En Corse, la demande existe, Via Stella œuvre dans cette perspective. Mais si la place du corse n’est plus contestée à la télévision, elle reste néanmoins bien précaire. Le collectif Parlemu corsu  parlons corse »), regroupant 40 associations et organismes et 22 groupes culturels, évoque « une langue corse sur le fil du rasoir, de par l’absence d’un statut officiel ne lui permettant pas de s’épanouir ». Il en appelle à « une véritable politique pour la langue corse » pour les années à venir. Politique qui, aujourd’hui, est suspendue au bon vouloir politique et institutionnel.
Lisa D’Orazio
Docteure en histoire, animatrice sur la radio corse Alta Frequenza

(1) « Un regard de sociologue sur FR3 Corse : Fabiani », Kyrn, décembre 1987
(2) Jacques Thiers, Papiers d’identité(s), Albiana, 2009, p. 221
(3) Carmen Compte, Un Document télévisuel pour parfaire l’apprentissage des langues ?, Université de Paris-7, 1998
(4) http://www.lexpress.fr/region/au-bout-de-la-langue_474162.html
(5) NDLR : Mais à très petites doses… En France métropolitaine, la langue corse est moins maltraitée que les autres, avec 664 heures d’antenne annuelles. L’alsacien, le basque, le breton, le catalan, l’occitan et le provençal réunis cumulent seulement 316 heures !

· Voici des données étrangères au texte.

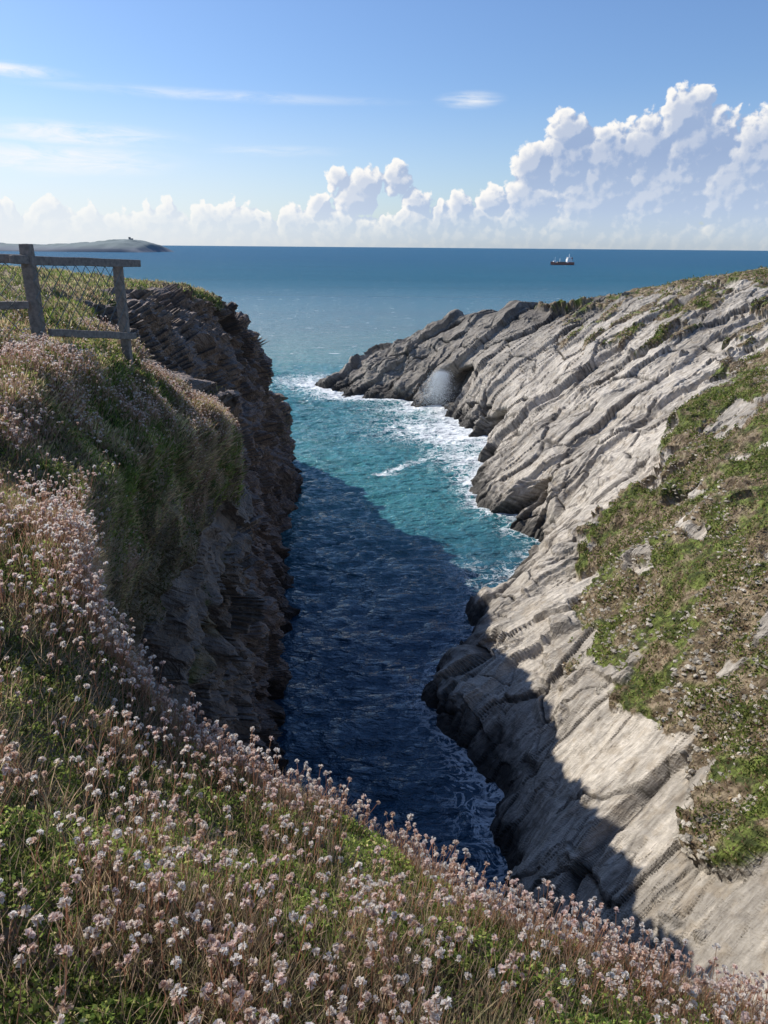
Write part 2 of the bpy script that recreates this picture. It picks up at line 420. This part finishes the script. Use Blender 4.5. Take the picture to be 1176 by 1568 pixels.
def sample(G,n,wfun):
    P,N,veg,U,Vv=G
    c=(P[:-1,:-1]+P[1:,1:])/2
    ar=np.linalg.norm(np.cross(P[1:,:-1]-P[:-1,:-1],P[:-1,1:]-P[:-1,:-1]),axis=-1)
    w=ar*wfun(c,veg[:-1,:-1],U[:-1,:-1],Vv[:-1,:-1])
    w=np.maximum(w,0).ravel(); cs=np.cumsum(w); 
    idx=np.searchsorted(cs,rng.random(n)*cs[-1])
    i,j=np.unravel_index(np.minimum(idx,len(w)-1),ar.shape)
    a=rng.random((n,1));b2=rng.random((n,1))
    p=P[i,j]*(1-a)*(1-b2)+P[i+1,j]*a*(1-b2)+P[i,j+1]*(1-a)*b2+P[i+1,j+1]*a*b2
    return p,N[i,j],U[i,j],Vv[i,j],w.sum()
def unit(v): return v/(np.linalg.norm(v,axis=-1,keepdims=True)+1e-9)
def blades(p,nrm,L,Wd,col,lean=.5,tipcol=1.25):
    n=len(p)
    d=unit(nrm*.5+np.array([0,0,.8])+rng.normal(0,lean,(n,3))*np.array([1,1,.35]))
    side=unit(np.cross(d,rng.normal(0,1,(n,3))))
    bend=unit(rng.normal(0,1,(n,3))*np.array([1,1,.2]))*rng.uniform(.05,.45,(n,1))
    L=L[:,None];Wd=Wd[:,None]
    p=p-nrm*L*.06
    m1=p+d*L*.5+bend*L*.2; t=p+d*L*.92+bend*L*.75
    V=np.stack([p-side*Wd*.45,p+side*Wd*.45,m1+side*Wd*.5,m1-side*Wd*.5,t],1)
    base=np.arange(n)[:,None]*5
    F4=base+np.array([[0,1,2,3]]);F3=base+np.array([[3,2,4]])
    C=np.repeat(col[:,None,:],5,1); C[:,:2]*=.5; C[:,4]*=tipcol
    return V.reshape(-1,3),F4,F3,C.reshape(-1,3)
def leaves(p,nrm,hgt,S,col):
    n=len(p)
    c=p+np.array([0,0,1.])*hgt[:,None]+nrm*.0
    d=unit(rng.normal(0,1,(n,3))+np.array([0,0,.6])); s=unit(np.cross(d,rng.normal(0,1,(n,3))))
    S=S[:,None]
    V=np.stack([c-d*S*.6,c+s*S*.32-d*S*.05,c+d*S*.6,c-s*S*.32-d*S*.05],1)
    F4=np.arange(n)[:,None]*4+np.array([[0,1,2,3]])
    return V.reshape(-1,3),F4,np.zeros((0,3),int),np.repeat(col[:,None,:],4,1).reshape(-1,3)
def merge(parts):
    Vs=[];F4=[];F3=[];C=[];o=0
    for v,f4,f3,c in parts:
        Vs.append(v);F4.append(f4+o);F3.append(f3+o);C.append(c);o+=len(v)
    return np.concatenate(Vs),np.concatenate(F4),np.concatenate(F3),np.concatenate(C)
pal=np.array([[.20,.26,.06],[.31,.33,.10],[.11,.165,.04],[.48,.42,.22],[.55,.42,.26],[.38,.24,.15]])
def colour(p,n,wts_green):
    r=rng.random(n); 
    gi=rng.choice([0,1,2],n,p=[.45,.3,.25]); bi=rng.choice([3,4,5],n,p=[.4,.35,.25])
    k=np.where(r<wts_green,gi,bi)
    tone=.75+.6*sm(fbm(p/.33,2,307),.35,.65)
    return pal[k]*rng.uniform(.7,1.3,(n,1))*tone[:,None]
cam=np.array([0,0,H])
def infront(c): 
    az=np.abs(c[...,0])/(np.maximum(c[...,1],.01)+.8)
    return (c[...,1]>.2)*(az<.95)
def gfrac(p):
    base=fbm(p/.6,3,301)+.30*(fbm(p/.2,2,303)-.5)+.05*sm(p[...,0],-.9,.1)*sm(p[...,1],3.5,2.2)
    return sm(base,.44,.56)
parts=[]
def w1(c,v,U,V):
    d=np.linalg.norm(c-cam,axis=-1); return (v>.4)*(V>.7)*(V<2.7)*infront(c)*sm(d,7.5,5.0)/(d**1.2)
p,nr,u,v,_=sample(GA,150000,w1); g=gfrac(p)
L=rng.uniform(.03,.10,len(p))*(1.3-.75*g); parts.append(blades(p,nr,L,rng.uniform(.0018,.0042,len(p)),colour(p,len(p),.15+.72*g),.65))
p,nr,u,v,_=sample(GA,280000,w1); g=gfrac(p); k=rng.random(len(p))<(.16+.84*g); p=p[k];nr=nr[k];g=g[k]
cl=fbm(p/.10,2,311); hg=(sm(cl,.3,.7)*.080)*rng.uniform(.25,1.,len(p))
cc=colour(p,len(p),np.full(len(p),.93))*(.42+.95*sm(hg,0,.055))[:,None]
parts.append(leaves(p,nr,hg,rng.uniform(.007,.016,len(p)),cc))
def w2(c,v,U,V):
    d=np.linalg.norm(c-cam,axis=-1); return (v>.35)*(V>.5)*(1-.85*sm(V,2.3,2.7))*(V<3.6)*infront(c)*sm(d,4.5,6.5)*sm(d,26,15)/(d**1.3)
p,nr,u,v,_=sample(GA,190000,w2); g=sm(fbm(p/1.1,3,305),.45,.55); d=np.linalg.norm(p-cam,axis=-1)
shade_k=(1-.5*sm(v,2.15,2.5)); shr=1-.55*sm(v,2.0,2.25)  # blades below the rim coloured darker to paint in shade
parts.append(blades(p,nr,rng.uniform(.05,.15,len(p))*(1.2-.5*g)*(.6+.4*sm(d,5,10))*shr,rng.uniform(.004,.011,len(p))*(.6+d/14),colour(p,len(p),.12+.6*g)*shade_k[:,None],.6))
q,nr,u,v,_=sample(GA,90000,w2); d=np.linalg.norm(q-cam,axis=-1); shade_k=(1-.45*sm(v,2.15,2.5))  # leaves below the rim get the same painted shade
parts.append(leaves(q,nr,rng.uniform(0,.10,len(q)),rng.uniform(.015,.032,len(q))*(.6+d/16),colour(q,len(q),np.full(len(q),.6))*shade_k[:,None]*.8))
def w3(c,v,U,V):
    d=np.linalg.norm(c-cam,axis=-1); return (v>.4)*infront(c)*(V<2.6)*sm(d,10,16)*sm(d,130,60)/(d**1.4)
p,nr,u,v,_=sample(GA,90000,w3); d=np.linalg.norm(p-cam,axis=-1); g=sm(fbm(p/3.,3,321),.42,.58)
parts.append(blades(p,nr,rng.uniform(.08,.22,len(p))*(.7+d/60),rng.uniform(.008,.02,len(p))*(.6+d/22),colour(p,len(p),.25+.5*g),.6))
V_,F4,F3,C=merge(parts)
mesh_from('coastal_grass',V_,F4,F3,mleaf,False,cols=C)
print('grass',time.time()-T0)
parts=[]
def w4(c,v,U,V):
    d=np.linalg.norm(c-cam,axis=-1); return (v>.6)*(c[...,2]>3)*(V<4.9)*sm(d,190,120)/(d**1.2)
p,nr,u,v,_=sample(GB,240000,w4); d=np.linalg.norm(p-cam,axis=-1)
gg=fbm(p/2.4,4,341); g=sm(gg,.49,.57); k=(rng.random(len(p))<.12+.88*g); p=p[k];nr=nr[k];g=g[k];d=d[k]
parts.append(leaves(p,nr,rng.uniform(0,.40,len(p))*(.2+g),rng.uniform(.09,.20,len(p))*(.5+d/90),colour(p,len(p),.2+.65*g)*.72))
p,nr,u,v,_=sample(GB,80000,w4); d=np.linalg.norm(p-cam,axis=-1)
parts.append(blades(p,nr,rng.uniform(.12,.38,len(p)),rng.uniform(.02,.05,len(p))*(.5+d/70),colour(p,len(p),np.full(len(p),.2))*.72,.6))
V_,F4,F3,C=merge(parts)
mesh_from('clifftop_scrub',V_,F4,F3,mleaf,False,cols=C)

def rocksm(n,G,w,smin,smax,name,mat):
    p,nr,u,v,_=sample(G,n,w)
    ico=np.array([[0,0,1],[.9,0,.3],[.3,.85,.2],[-.7,.5,.35],[-.75,-.5,.25],[.25,-.85,.3],[.6,.5,-.5],[-.3,.8,-.5],[-.8,0,-.5],[0,-.8,-.5],[.6,-.4,-.5]])
    f=np.array([[0,1,2],[0,2,3],[0,3,4],[0,4,5],[0,5,1],[1,6,2],[2,7,3],[3,8,4],[4,9,5],[5,10,1],[2,6,7],[3,7,8],[4,8,9],[5,9,10],[1,10,6]])
    sc=np.exp(rng.uniform(math.log(smin),math.log(smax),(n,1,1)))*rng.uniform(.6,1.4,(n,1,3))*np.array([1.2,1.2,.5])
    V=ico[None]*rng.uniform(.7,1.25,(n,11,1))*sc
    th=rng.uniform(0,6.28,n);c,s_=np.cos(th),np.sin(th)
    V=np.stack([V[...,0]*c[:,None]-V[...,1]*s_[:,None],V[...,0]*s_[:,None]+V[...,1]*c[:,None],V[...,2]],-1)+p[:,None,:]
    F=(np.arange(n)[:,None,None]*11+f[None]).reshape(-1,3)
    cc=np.array([.52,.47,.39])*rng.uniform(.4,1.2,(n,1,1))
    return mesh_from(name,V.reshape(-1,3),None,F,mat,False,cols=np.broadcast_to(cc,(n,11,3)))
rocksm(3800,GB,lambda c,v,U,V:(v>.15)*(V<3.9)*(c[...,2]>2)*(fbm(c/5,3,77)>.48)/(1+np.linalg.norm(c-cam,axis=-1)),.05,.24,'scattered_stones',matB)

def thrift(p,hs,R,npet,stalkw,wide=.42):
    n=len(p)
    lean=rng.normal(0,.20,(n,3))*np.array([1,1,0])+np.array([.06,.02,0]); ax=unit(np.array([0,0,1.])+lean)
    top=p+ax*hs[:,None]; mid=p+ax*hs[:,None]*.5+rng.normal(0,.006,(n,3))
    e1=unit(np.cross(ax,np.array([.3,1,.1]))); e2=np.cross(ax,e1)
    ring=[]
    for q,wf in ((p,1.2),(mid,1.),(top,.8)):
        for k in range(3):
            an=k*2.094; ring.append(q+(e1*math.cos(an)+e2*math.sin(an))*(stalkw*wf)[:,None])
    V=np.stack(ring,1); base=np.arange(n)[:,None]*9
    F=[]
    for l in (0,3):
        for k in range(3): F.append(base+np.array([[l+k,l+(k+1)%3,l+3+(k+1)%3,l+3+k]]))
    F4=np.concatenate(F); sc=np.array([.50,.30,.20])*rng.uniform(.7,1.3,(n,1))
    out=[(V.reshape(-1,3),F4,np.zeros((0,3),int),np.repeat(sc[:,None],9,1).reshape(-1,3))]
    pd=rng.normal(0,1,(n,npet,3)); pd=pd/np.linalg.norm(pd,axis=-1,keepdims=True)
    pd=pd+ax[:,None,:]*.65; pd=unit(pd)
    sd=unit(np.cross(pd,rng.normal(0,1,(n,npet,3))))
    Rr=R[:,None,None]
    c0=top[:,None,:]+pd*Rr*.15; c1=top[:,None,:]+pd*Rr*rng.uniform(.8,1.15,(n,npet,1))
    w=Rr*wide
    Vp=np.stack([c0-sd*w*.35,c0+sd*w*.35,c1+sd*w,c1-sd*w],2)
    F4=np.arange(n*npet)[:,None]*4+np.array([[0,1,2,3]])
    pc=np.array([[.92,.84,.76],[.92,.77,.70],[.80,.62,.50],[.93,.90,.85]])[rng.integers(0,4,n)]*rng.uniform(.82,1.02,(n,1))
    pc=np.minimum(pc,.93)
    Cp=np.repeat(np.repeat(pc[:,None,None,:],npet,1),4,2).copy(); Cp[:,:,:2]*=np.array([.75,.62,.54])
    out.append((Vp.reshape(-1,3),F4,np.zeros((0,3),int),Cp.reshape(-1,3)))
    return out
def tclump(c): return sm(fbm(c/.55,3,401)+.22*(fbm(c/.16,2,405)-.5),.46,.55)*(1-gfrac(c)*.6)
def w5(c,v,U,V):
    d=np.linalg.norm(c-cam,axis=-1)
    rim=np.exp(-((V-2.0)/.17)**2)*sm(U,10.5,12)*sm(fbm(c/.35,2,407),.33,.5)
    left=sm(c[...,0],.3,-.7)*.35
    return (v>.35)*(V>.6)*(V<2.5)*infront(c)*sm(d,6.,4.5)*(tclump(c)*.85+rim*1.35+left*sm(fbm(c/.3,2,409),.42,.58)+.03)*(d>1.05)
p,nr,u,v,_=sample(GA,7200,w5); n=len(p)
parts=thrift(p,rng.uniform(.06,.20,n)+.03*np.exp(-((v-2)/.2)**2),rng.uniform(.008,.0135,n),18,rng.uniform(.0009,.0014,n))
q,nr,u,v,_=sample(GA,34000,w5); n=len(q)
parts.append(blades(q,nr,rng.uniform(.06,.17,n),rng.uniform(.0012,.0026,n),np.array([.56,.40,.27])*rng.uniform(.6,1.25,(n,1)),.3))
def w6(c,v,U,V):
    d=np.linalg.norm(c-cam,axis=-1)
    return (v>.35)*(V>.75)*(V<2.3)*infront(c)*sm(d,4.5,5.5)*sm(d,20,12)*(sm(fbm(c/1.0,3,411),.42,.53)+.04)/(d**.8)
p,nr,u,v,_=sample(GA,19000,w6); n=len(p)
parts+=thrift(p,rng.uniform(.07,.18,n),rng.uniform(.009,.014,n),8,rng.uniform(.0012,.002,n),.5)
q,nr,u,v,_=sample(GA,50000,w6); n=len(q)
parts.append(blades(q,nr,rng.uniform(.07,.16,n),rng.uniform(.002,.005,n),np.array([.58,.41,.32])*rng.uniform(.6,1.25,(n,1)),.3))
V_,F4,F3,C=merge(parts)
mesh_from('sea_thrift',V_,F4,F3,mthrift,False,cols=C)
print('thrift',time.time()-T0)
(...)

Vous avez dit « occitan » ?

La dénomination « occitan » a été adoptée pour désigner un ensemble de dialectes gallo-romans méridionaux (issus du latin populaire), du tiers sud de la France, selon certains chercheurs et de plus de la moitié du pays, selon d’autres (1), à quoi il convient d’ajouter le Val d’Aran, en Espagne, et, en Italie, les vallées du Piémont ainsi que des implantations en Ligurie et en Calabre. Ces dialectes, au nombre de six — auvergnat, gascon, languedocien, limousin, provençal, vivaro-alpin — (quelques linguistes y incluent le catalan), se déclinent eux-mêmes en nombreux idiomes traditionnellement appelés patois (2).
A plusieurs reprises à travers l’histoire, la tentative de créer un « occitan standard », susceptible de devenir langue administrative et véhiculaire de cet ensemble, a échoué pour différentes raisons, essentiellement politiques. Cet effort d’unification a également porté sur la transcription écrite (née un peu avant l’an mil) et s’est développé en deux étapes importantes : en 1935, la publication de La Grammaire occitane, de Louis Alibert, et, à partir de 1945, l’établissement, par l’Institut d’études occitanes, d’une norme orthographique qui fixait la manière d’écrire les sons. Mais la prééminence du languedocien qui en résulte leur est reprochée, d’où la création, en 2009, d’une Alliance des Langues d’oc par des locuteurs de différents dialectes.

Monique Douillet

(1) Il est en effet difficile d’établir des frontières lorsque la langue se compose pour moitié de langue d’oc et pour moitié de langue d’oïl. C’est le cas du francoprovençal, également appelé arpitan.

(2) Le niçard, par exemple, est une variante du provençal.